Concede and move on. That was always the mantra of Team New Labour when something went wrong.
Interesting then that Douglas Alexander has just delivered an important speech about what has gone wrong for Labour on the economic argument. In it he concedes that his old boss and mentor, Gordon Brown, got it wrong on the politics of the deficit and made it look as if Labour were in denial about the need to cut public spending.
His key quote is that:
"[R]epeated refusal by some to use the word 'cut' for many months after the global financial crisis and the repetition of phrases like 'Mr 10%' gravely damaged voters' confidence that we got it...too many people still got to polling day with the impression that Labour preferred to talk about familiar political dividing lines rather than future policy consequences."
The person who refused to use the word "cuts", labelled their opponent "Mr 10%" and preferred to talk about dividing lines lived in No 10.
Let's be clear. Labour's shadow work and pensions secretary is not criticising Gordon Brown or Alistair Darling's economic policy.
"We got the recession response right, and yes that meant a temporarily higher deficit, but the politics wrong in leaving the impression that we were too unwilling to talk about the consequences of our decisions.

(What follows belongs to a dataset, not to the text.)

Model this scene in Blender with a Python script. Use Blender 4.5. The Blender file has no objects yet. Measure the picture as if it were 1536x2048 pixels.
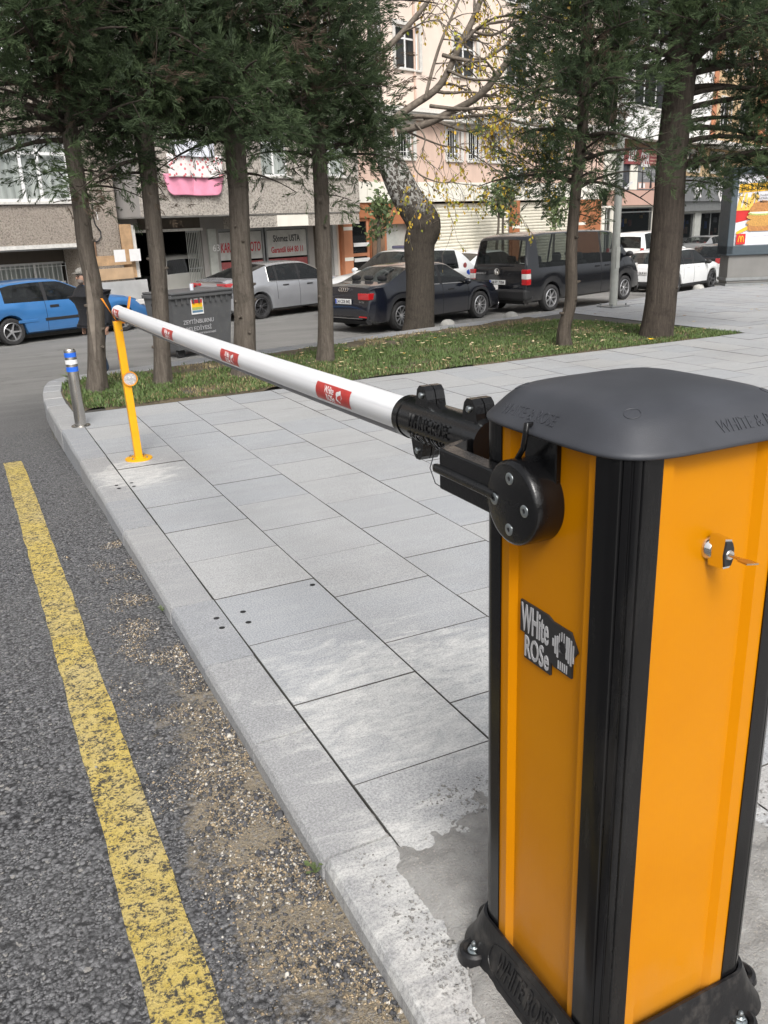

"I believe that the label of 'denial' was defied by the fiscal plan laid out by Alistair...In making the right judgements during the crisis, we saved the taxpayer from the untold cost of a recession turning into a depression. But, as with every important choice you make in government, there was a price to be paid - the public got that and they were worried that we didn't."
In terms of "moving on" Douglas warns that the experience of the United States where there's been a "jobless recovery" could be repeated here and notes, interestingly, that that was one of the causes of the rise of the Tea Party Movement.